▶ _TO BE DONE_
Type out the complete listing below word for word, without its pictures.
---- DATA PROVIDED
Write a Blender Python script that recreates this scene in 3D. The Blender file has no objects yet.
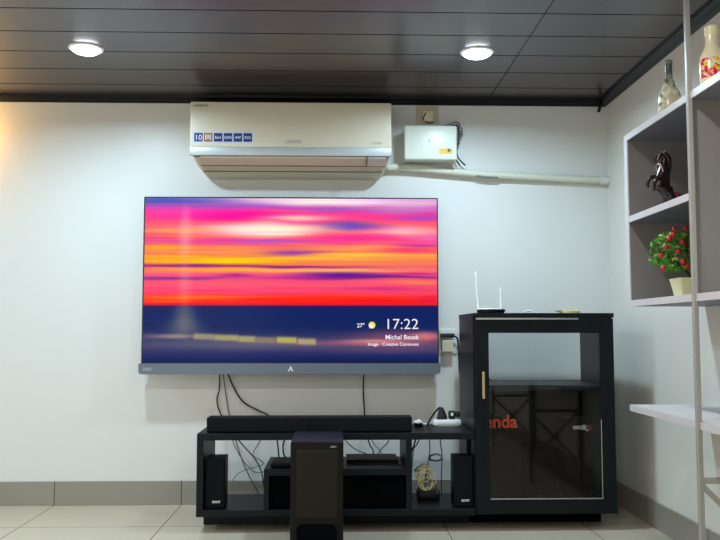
import bpy, bmesh, math, random
from mathutils import Vector, Matrix, noise as mnoise
random.seed(7)
D = bpy.data
scn = bpy.context.scene
COL = scn.collection
R = math.radians

# ------------------------------------------------------------------ camera
cam = D.cameras.new('camera'); camo = D.objects.new('camera', cam); COL.objects.link(camo)
camo.location = (0, 0, 0.795)
camo.rotation_euler = (R(90 + 4.21), 0, R(-1.66))
cam.sensor_width = 36; cam.lens = 829 / 720 * 36; cam.clip_start = 0.05
scn.camera = camo
# ------------------------------------------------------------------ world, exposure
w = D.worlds.new('world'); scn.world = w; w.use_nodes = True
w.node_tree.nodes['Background'].inputs[0].default_value = (0.75, 0.87, 1, 1)
w.node_tree.nodes['Background'].inputs[1].default_value = 0.6
vs = scn.view_settings
vs.view_transform = 'Standard'; vs.look = 'None'; vs.gamma = 1; vs.use_curve_mapping = False
vs.exposure = 0.0
LAMP_W = 13.5            # ceiling downlights of the row by the television wall
LAMP_W_REST = 7.4        # the other downlights
LAMP_COL = (0.61, 0.84, 1.0)
LAMP_COL_REST = (0.94, 0.955, 0.93)
SCREEN = 1.0
WINDOW_FILL = 3.2             # brightness of the panes of the unseen window added as frontal fill

# ------------------------------------------------------------------ materials
def lin(c):
    return tuple(((v/255)/12.92 if v/255 <= .04045 else (((v/255)+.055)/1.055)**2.4) for v in c)
MATS = {}
def mat(name, rgb, rough=.5, metal=0, spec=.5, bump=0, bscale=60, vary=0, emis=None, estr=1, coat=0):
    m = D.materials.new(name); m.use_nodes = True
    nt = m.node_tree; b = nt.nodes['Principled BSDF']
    c = (*lin(rgb), 1)
    b.inputs['Base Color'].default_value = c
    b.inputs['Roughness'].default_value = rough
    b.inputs['Metallic'].default_value = metal
    b.inputs['Specular IOR Level'].default_value = spec
    b.inputs['Coat Weight'].default_value = coat
    if emis:
        b.inputs['Emission Color'].default_value = (*lin(emis), 1)
        b.inputs['Emission Strength'].default_value = estr
    tc = nt.nodes.new('ShaderNodeTexCoord')
    if vary or bump:
        n = nt.nodes.new('ShaderNodeTexNoise'); n.inputs['Scale'].default_value = bscale
        n.inputs['Detail'].default_value = 4
        nt.links.new(tc.outputs['Object'], n.inputs['Vector'])
        if vary:
            mx = nt.nodes.new('ShaderNodeMix'); mx.data_type = 'RGBA'
            mx.inputs[6].default_value = tuple(v*(1-vary) for v in c[:3]) + (1,)
            mx.inputs[7].default_value = tuple(min(1, v*(1+vary)) for v in c[:3]) + (1,)
            nt.links.new(n.outputs['Fac'], mx.inputs[0]); nt.links.new(mx.outputs[2], b.inputs['Base Color'])
        if bump:
            bp = nt.nodes.new('ShaderNodeBump'); bp.inputs['Strength'].default_value = bump
            bp.inputs['Distance'].default_value = .002
            nt.links.new(n.outputs['Fac'], bp.inputs['Height']); nt.links.new(bp.outputs[0], b.inputs['Normal'])
    MATS[name] = m
    return m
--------
▶ _FINAL ANSWER_
Write a Blender Python script that recreates this scene in 3D. The Blender file has no objects yet.
import bpy, bmesh, math, random
from mathutils import Vector, Matrix, noise as mnoise
random.seed(7)
D = bpy.data
scn = bpy.context.scene
COL = scn.collection
R = math.radians

# ------------------------------------------------------------------ camera
cam = D.cameras.new('camera'); camo = D.objects.new('camera', cam); COL.objects.link(camo)
camo.location = (0, 0, 0.795)
camo.rotation_euler = (R(90 + 4.21), 0, R(-1.66))
cam.sensor_width = 36; cam.lens = 829 / 720 * 36; cam.clip_start = 0.05
scn.camera = camo
# ------------------------------------------------------------------ world, exposure
w = D.worlds.new('world'); scn.world = w; w.use_nodes = True
w.node_tree.nodes['Background'].inputs[0].default_value = (0.75, 0.87, 1, 1)
w.node_tree.nodes['Background'].inputs[1].default_value = 0.6
vs = scn.view_settings
vs.view_transform = 'Standard'; vs.look = 'None'; vs.gamma = 1; vs.use_curve_mapping = False
vs.exposure = 0.0
LAMP_W = 13.5            # ceiling downlights of the row by the television wall
LAMP_W_REST = 7.4        # the other downlights
LAMP_COL = (0.61, 0.84, 1.0)
LAMP_COL_REST = (0.94, 0.955, 0.93)
SCREEN = 1.0
WINDOW_FILL = 3.2             # brightness of the panes of the unseen window added as frontal fill

# ------------------------------------------------------------------ materials
def lin(c):
    return tuple(((v/255)/12.92 if v/255 <= .04045 else (((v/255)+.055)/1.055)**2.4) for v in c)
MATS = {}
def mat(name, rgb, rough=.5, metal=0, spec=.5, bump=0, bscale=60, vary=0, emis=None, estr=1, coat=0):
    m = D.materials.new(name); m.use_nodes = True
    nt = m.node_tree; b = nt.nodes['Principled BSDF']
    c = (*lin(rgb), 1)
    b.inputs['Base Color'].default_value = c
    b.inputs['Roughness'].default_value = rough
    b.inputs['Metallic'].default_value = metal
    b.inputs['Specular IOR Level'].default_value = spec
    b.inputs['Coat Weight'].default_value = coat
    if emis:
        b.inputs['Emission Color'].default_value = (*lin(emis), 1)
        b.inputs['Emission Strength'].default_value = estr
    tc = nt.nodes.new('ShaderNodeTexCoord')
    if vary or bump:
        n = nt.nodes.new('ShaderNodeTexNoise'); n.inputs['Scale'].default_value = bscale
        n.inputs['Detail'].default_value = 4
        nt.links.new(tc.outputs['Object'], n.inputs['Vector'])
        if vary:
            mx = nt.nodes.new('ShaderNodeMix'); mx.data_type = 'RGBA'
            mx.inputs[6].default_value = tuple(v*(1-vary) for v in c[:3]) + (1,)
            mx.inputs[7].default_value = tuple(min(1, v*(1+vary)) for v in c[:3]) + (1,)
            nt.links.new(n.outputs['Fac'], mx.inputs[0]); nt.links.new(mx.outputs[2], b.inputs['Base Color'])
        if bump:
            bp = nt.nodes.new('ShaderNodeBump'); bp.inputs['Strength'].default_value = bump
            bp.inputs['Distance'].default_value = .002
            nt.links.new(n.outputs['Fac'], bp.inputs['Height']); nt.links.new(bp.outputs[0], b.inputs['Normal'])
    MATS[name] = m
    return m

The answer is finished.